Bed Sheets

Here are the best sheets for your bed:Best sateen sheets: Brooklinen Luxe Sheets. Best percale sheets: Riley Percale Sheet Set. Best linen sheets for summer: MagicLinen Linen Sheet Set. Best flannel sheets for winter: Pinzon Velvet Flannel .

Methodology: How To Shop For Sheets

Okay sleepers, before we get into the sheet sets, let’s discuss the methodology behind my picks. Yes, it’s true that sheet-shopping is largely about personal preference, but there are some key factors to consider in order to find the bedding that’s best for your bed, body, and budget.

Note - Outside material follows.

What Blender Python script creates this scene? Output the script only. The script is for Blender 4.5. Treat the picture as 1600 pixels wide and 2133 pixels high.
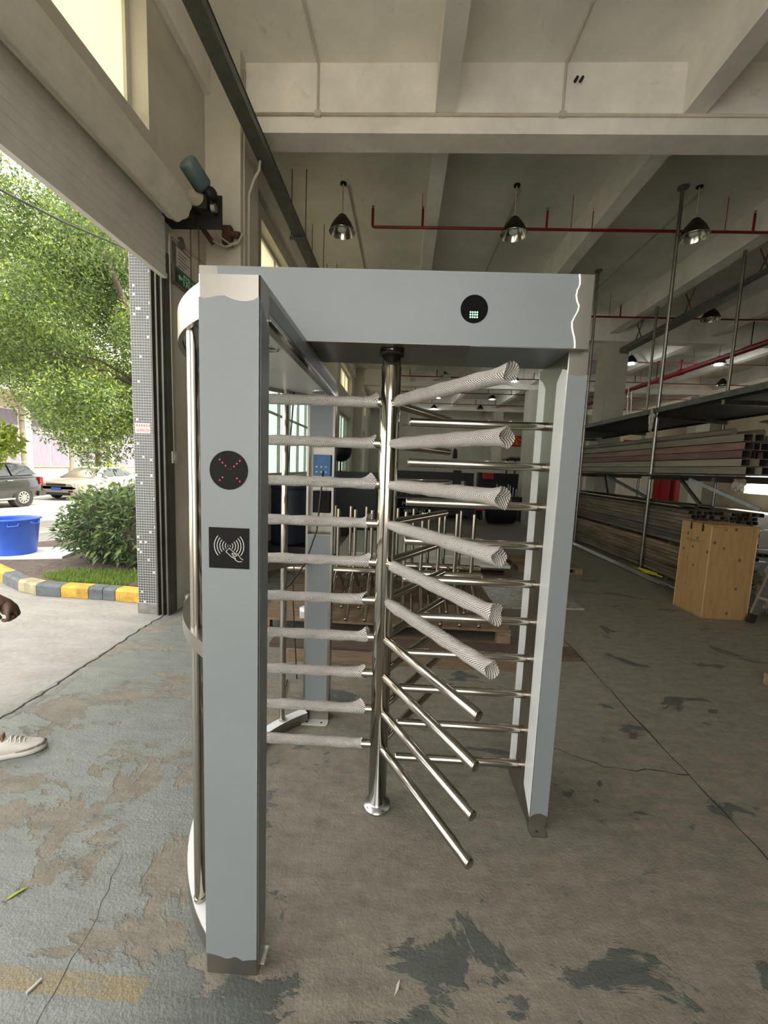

When shopping for new sheets, the first thing to pay attention to are the materials being used! So, allow me to break down some of the most popular bedding fabrics by feel, texture, and coziness:

  • Cotton – Perhaps the most popular, cotton bedding is known for its classically soft feel and great breathability.
  • Linen – Linen bedding has a distinctly coarse texture, but it’s extremely durable and gets softer over time. Additionally, it’s one of the most breathable fabrics in the world!
  • Bamboo – Bamboo-based bedding is a great eco-friendly fabric known for its silky feel and lustrous sheen.

The Fiber Factor

If you’re shopping for cotton bedding, you’re going to want to pay close attention to the length of the fibers (also known as staples). Don’t worry — this doesn’t require any measuring on your part as bedding brands typically advertise staple-length on each sheet set.

That said, I suggest you aim for long-staple or extra long-staple cotton because it’s typically softer, more durable, and less likely to fade or pill over time. Egyptian and Pima cotton are particularly popular examples of long-staple cotton, but they’re not the only options.

Fortunately, linen and bamboo are already known for having exceptionally long, strong fibers (which is why these fabrics are praised for superior durability!). But with cotton, the length of the fibers varies more, and it’s important to remember that longer is usually better!

Weave Style

The next thing I look for when I’m shopping for sheets is the weave style used to manufacture them. Again, there are many different ways to weave fabric, but the two styles you’ll see most often are percale and sateen. Keep in mind that these weave styles apply exclusively to cotton, as linen, bamboo, and other fabrics generally feature one consistent weave style.

That said, a percale weave is characterized by a crisp handfeel and a matte appearance, while sateen woven bedding is typically much silkier and shinier. Additionally, percale woven bedding tends to be lighter, more breathable, and better suited to sleepers who run hot. Conversely, sateen sheets are a bit thicker, warmer, and lie heavier on the body.

Personally, I think both weave styles are great, and I like to rotate between percale and sateen depending on the weather.

Thread Count

Finally, I consider thread count. But before I tell you why this is the very last thing I look for, keep in mind that thread count refers to the amount of individual yarns per square inch of fabric. That said, many shoppers might be under the impression that a high thread count guarantees high quality… but that’s not the case!

In fact, thread count kind of loses its value if you’re not working with durable materials. With long-staple cotton sheets, for example, a high thread count can really boost the softness and strength of the finished fabric. On the other hand, cotton sheets woven from shorter, weaker fibers are probably going to be less smooth and durable, regardless of thread count.

Meanwhile, the average linen sheet set has a thread count of 80-150 (which would be considered quite low for cotton) and thread count for bamboo bedding typically ranges from 250-350. However, it’s worth noting that most bedding brands do not advertise thread count on bedding that’s not cotton-based.

That said, allow me to impart a pro tip: Any cotton sheet set with a thread count of 1,000 or higher is probably woven from inferior, short cotton fibers. Some bedding brands splice tons of short fibers together in order to boast a higher thread count, but that’s one marketing ploy you might want to avoid.